Records with scene code:
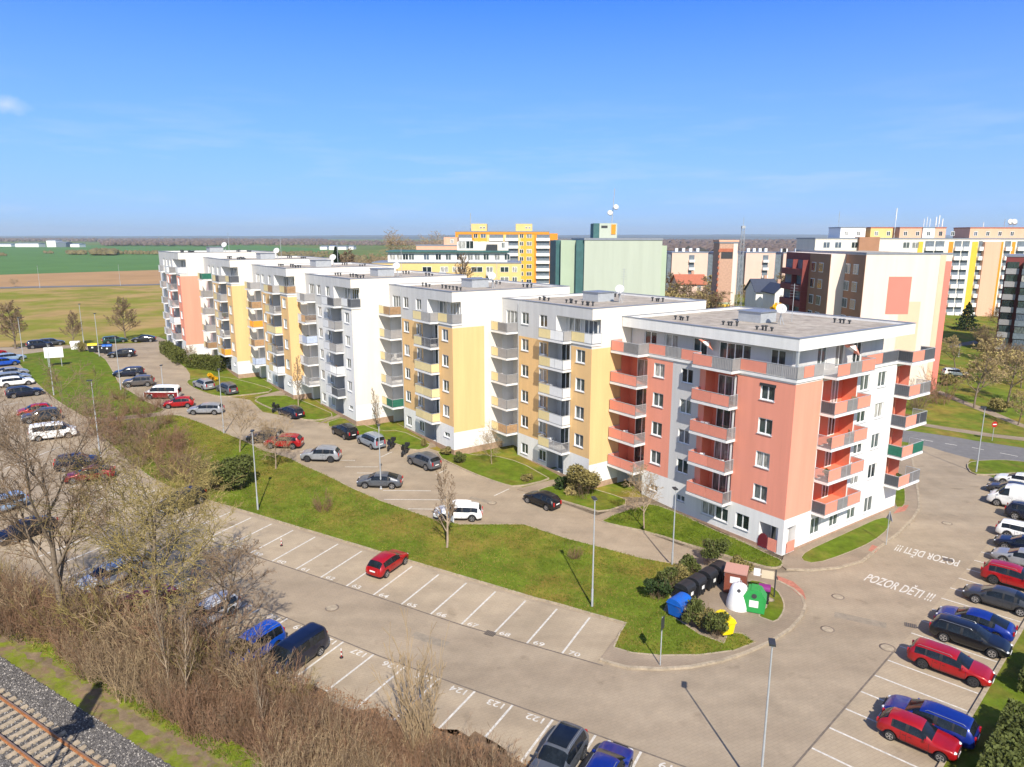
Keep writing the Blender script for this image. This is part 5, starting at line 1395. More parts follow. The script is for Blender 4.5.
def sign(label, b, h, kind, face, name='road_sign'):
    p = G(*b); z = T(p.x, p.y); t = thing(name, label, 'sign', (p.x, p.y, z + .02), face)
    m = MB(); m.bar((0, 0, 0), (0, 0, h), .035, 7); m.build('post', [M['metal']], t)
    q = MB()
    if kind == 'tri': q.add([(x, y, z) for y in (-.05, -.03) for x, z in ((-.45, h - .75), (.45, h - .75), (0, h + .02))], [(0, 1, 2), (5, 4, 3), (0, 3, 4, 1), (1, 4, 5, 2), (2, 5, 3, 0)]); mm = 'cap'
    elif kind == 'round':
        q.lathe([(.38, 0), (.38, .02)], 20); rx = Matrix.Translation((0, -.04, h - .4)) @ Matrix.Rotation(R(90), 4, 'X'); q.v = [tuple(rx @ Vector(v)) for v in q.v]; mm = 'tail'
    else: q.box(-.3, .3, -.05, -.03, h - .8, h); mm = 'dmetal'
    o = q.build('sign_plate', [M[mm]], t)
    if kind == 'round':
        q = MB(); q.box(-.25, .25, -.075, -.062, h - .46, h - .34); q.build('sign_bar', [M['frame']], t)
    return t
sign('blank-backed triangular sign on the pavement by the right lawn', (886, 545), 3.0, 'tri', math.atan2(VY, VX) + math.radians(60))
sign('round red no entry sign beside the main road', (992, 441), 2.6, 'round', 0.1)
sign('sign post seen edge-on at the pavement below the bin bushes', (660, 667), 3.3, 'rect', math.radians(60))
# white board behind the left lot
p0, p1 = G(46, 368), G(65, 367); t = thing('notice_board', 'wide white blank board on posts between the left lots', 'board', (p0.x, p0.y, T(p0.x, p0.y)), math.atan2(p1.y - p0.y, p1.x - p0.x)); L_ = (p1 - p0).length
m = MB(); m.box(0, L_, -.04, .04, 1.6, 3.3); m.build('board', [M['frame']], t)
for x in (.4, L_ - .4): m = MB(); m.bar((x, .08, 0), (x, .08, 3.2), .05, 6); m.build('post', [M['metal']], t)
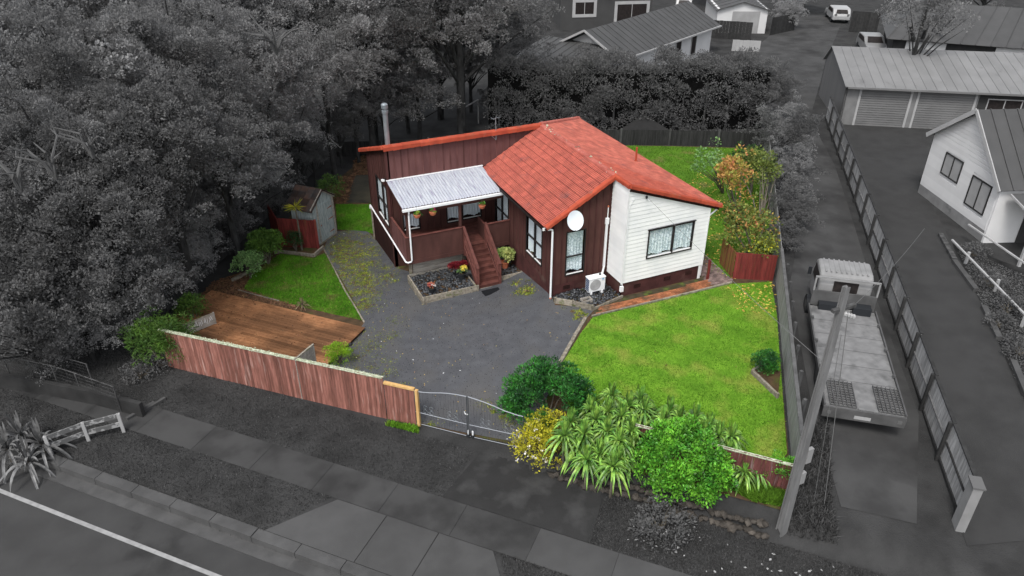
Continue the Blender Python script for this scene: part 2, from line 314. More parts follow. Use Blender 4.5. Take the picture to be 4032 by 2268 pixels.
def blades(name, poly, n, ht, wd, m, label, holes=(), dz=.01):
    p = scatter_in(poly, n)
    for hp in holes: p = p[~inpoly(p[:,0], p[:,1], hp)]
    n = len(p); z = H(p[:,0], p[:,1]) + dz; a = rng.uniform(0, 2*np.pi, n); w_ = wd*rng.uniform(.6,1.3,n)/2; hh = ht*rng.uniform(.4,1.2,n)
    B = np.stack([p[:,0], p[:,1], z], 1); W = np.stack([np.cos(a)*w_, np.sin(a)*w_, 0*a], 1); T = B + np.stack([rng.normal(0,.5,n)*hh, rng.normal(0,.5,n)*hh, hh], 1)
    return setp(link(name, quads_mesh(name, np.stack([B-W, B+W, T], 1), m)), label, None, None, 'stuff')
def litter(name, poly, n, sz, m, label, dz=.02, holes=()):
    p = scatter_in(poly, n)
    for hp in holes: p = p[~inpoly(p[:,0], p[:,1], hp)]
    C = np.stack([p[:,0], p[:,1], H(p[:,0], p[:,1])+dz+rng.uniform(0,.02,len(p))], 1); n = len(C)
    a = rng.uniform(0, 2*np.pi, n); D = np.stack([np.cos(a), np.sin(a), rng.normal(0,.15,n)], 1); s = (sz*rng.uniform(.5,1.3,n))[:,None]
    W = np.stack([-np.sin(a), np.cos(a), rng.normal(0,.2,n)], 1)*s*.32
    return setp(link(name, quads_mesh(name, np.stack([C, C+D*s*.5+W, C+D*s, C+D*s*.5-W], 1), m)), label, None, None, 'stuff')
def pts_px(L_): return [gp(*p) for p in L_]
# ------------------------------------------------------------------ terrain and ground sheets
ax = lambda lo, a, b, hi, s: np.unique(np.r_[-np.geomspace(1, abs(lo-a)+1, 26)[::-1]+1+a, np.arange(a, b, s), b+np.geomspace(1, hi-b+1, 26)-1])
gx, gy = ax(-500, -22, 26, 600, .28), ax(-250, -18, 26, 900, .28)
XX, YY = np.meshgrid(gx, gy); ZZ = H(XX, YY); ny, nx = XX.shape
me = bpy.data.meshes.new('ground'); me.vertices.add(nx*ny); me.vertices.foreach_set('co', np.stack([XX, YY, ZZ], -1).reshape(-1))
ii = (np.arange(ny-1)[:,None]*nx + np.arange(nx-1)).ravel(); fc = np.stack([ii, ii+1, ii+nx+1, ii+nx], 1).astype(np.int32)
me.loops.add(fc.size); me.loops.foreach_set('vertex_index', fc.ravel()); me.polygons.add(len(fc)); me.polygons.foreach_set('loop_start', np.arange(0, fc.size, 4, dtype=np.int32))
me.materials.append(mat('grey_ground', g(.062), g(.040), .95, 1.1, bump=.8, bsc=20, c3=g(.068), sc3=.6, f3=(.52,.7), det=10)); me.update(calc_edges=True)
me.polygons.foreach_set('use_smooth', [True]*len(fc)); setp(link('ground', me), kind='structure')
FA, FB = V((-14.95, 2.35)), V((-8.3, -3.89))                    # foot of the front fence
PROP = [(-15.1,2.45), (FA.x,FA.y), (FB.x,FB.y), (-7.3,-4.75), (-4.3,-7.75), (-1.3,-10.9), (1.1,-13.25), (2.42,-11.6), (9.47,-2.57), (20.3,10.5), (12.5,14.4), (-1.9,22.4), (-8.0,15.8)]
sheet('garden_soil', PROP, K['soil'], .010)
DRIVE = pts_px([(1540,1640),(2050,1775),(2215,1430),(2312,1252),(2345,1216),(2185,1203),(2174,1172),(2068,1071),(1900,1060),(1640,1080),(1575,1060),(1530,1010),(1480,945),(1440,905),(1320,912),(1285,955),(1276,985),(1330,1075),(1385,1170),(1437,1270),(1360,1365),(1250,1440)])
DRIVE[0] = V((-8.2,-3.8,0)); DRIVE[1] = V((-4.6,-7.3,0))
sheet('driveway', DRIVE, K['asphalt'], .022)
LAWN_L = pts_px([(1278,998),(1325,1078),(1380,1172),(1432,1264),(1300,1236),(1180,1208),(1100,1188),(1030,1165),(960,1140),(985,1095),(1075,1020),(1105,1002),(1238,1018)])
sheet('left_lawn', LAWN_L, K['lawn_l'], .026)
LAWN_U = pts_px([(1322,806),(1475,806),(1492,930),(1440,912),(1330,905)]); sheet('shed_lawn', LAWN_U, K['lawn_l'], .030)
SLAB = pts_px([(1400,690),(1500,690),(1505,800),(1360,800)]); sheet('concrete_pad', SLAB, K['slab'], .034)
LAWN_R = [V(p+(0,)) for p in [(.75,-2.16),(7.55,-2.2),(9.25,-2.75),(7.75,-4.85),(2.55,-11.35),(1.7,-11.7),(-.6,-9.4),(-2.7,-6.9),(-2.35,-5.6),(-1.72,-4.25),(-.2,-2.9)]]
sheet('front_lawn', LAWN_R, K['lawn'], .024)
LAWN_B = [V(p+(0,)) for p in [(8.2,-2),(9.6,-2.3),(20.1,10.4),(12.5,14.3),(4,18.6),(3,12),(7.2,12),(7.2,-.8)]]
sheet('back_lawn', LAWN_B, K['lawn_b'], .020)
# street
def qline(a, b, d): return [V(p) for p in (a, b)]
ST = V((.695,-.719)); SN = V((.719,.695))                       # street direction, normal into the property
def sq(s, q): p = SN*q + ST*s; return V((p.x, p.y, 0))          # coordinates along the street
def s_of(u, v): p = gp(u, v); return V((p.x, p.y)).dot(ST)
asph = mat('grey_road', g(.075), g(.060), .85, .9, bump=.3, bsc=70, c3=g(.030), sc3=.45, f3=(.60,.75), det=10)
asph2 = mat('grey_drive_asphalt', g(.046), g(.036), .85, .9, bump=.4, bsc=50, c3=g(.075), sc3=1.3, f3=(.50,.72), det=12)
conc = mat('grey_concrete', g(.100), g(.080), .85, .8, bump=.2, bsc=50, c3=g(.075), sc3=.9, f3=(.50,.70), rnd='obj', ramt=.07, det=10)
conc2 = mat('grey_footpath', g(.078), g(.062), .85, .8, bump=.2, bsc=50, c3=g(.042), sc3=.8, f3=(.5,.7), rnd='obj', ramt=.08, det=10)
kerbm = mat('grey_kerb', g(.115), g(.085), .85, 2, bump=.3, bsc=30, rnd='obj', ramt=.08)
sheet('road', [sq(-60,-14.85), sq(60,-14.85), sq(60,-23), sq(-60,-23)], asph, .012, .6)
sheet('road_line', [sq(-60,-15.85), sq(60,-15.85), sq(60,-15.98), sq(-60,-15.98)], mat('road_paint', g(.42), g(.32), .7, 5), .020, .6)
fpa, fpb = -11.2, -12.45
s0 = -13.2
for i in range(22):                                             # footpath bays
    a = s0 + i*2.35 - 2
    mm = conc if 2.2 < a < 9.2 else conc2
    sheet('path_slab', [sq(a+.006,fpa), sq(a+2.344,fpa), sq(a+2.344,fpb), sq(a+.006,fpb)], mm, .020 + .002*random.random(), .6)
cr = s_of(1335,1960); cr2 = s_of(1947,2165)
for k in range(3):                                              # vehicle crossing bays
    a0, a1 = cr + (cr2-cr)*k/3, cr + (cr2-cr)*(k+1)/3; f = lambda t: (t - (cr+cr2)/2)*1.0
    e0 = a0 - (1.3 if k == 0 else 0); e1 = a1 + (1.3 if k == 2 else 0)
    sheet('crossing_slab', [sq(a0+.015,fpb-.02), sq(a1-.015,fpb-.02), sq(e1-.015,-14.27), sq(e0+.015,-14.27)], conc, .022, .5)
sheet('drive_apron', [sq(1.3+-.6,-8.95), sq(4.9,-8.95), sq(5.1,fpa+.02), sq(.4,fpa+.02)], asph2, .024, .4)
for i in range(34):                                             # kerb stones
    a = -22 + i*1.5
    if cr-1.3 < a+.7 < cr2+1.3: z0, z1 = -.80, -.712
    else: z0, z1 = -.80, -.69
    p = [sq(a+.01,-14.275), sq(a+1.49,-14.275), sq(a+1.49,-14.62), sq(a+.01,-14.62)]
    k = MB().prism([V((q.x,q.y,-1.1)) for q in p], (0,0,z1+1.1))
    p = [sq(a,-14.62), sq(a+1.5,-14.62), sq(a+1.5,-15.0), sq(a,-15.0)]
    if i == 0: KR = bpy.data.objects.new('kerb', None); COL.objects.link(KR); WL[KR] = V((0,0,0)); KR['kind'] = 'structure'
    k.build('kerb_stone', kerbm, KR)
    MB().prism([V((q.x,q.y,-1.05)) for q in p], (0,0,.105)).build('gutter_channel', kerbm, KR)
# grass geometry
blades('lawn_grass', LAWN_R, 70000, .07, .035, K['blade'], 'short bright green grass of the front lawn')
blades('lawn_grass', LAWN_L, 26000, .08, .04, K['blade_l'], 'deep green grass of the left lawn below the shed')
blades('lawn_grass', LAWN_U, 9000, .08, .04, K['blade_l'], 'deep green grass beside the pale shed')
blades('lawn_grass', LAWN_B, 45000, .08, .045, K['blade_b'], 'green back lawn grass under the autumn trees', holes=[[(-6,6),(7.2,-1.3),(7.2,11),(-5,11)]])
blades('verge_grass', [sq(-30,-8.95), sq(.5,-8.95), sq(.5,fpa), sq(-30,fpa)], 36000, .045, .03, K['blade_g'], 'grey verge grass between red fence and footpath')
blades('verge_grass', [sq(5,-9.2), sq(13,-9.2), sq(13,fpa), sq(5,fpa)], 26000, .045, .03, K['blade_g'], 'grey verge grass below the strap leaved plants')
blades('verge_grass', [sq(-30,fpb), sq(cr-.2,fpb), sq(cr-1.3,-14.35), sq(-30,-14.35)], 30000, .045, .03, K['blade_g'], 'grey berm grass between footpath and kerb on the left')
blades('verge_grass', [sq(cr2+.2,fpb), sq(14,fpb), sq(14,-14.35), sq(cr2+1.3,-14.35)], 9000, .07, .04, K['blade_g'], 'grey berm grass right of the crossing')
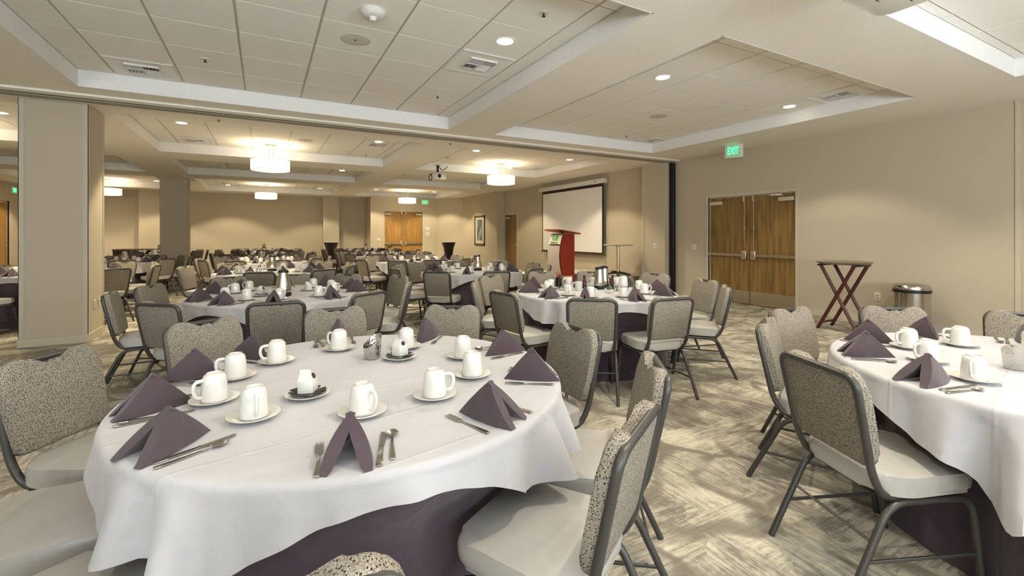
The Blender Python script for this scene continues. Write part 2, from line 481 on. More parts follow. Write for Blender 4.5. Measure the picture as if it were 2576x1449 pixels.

Your objective
Go through the listing above and list every line that has the word "pixels".

Response below
Continue the Blender Python script for this scene: part 2, from line 314. More parts follow. Use Blender 4.5. Take the picture to be 4032 by 2268 pixels.
The Blender Python script for this scene continues. Write part 2, from line 481 on. More parts follow. Write for Blender 4.5. Measure the picture as if it were 2576x1449 pixels.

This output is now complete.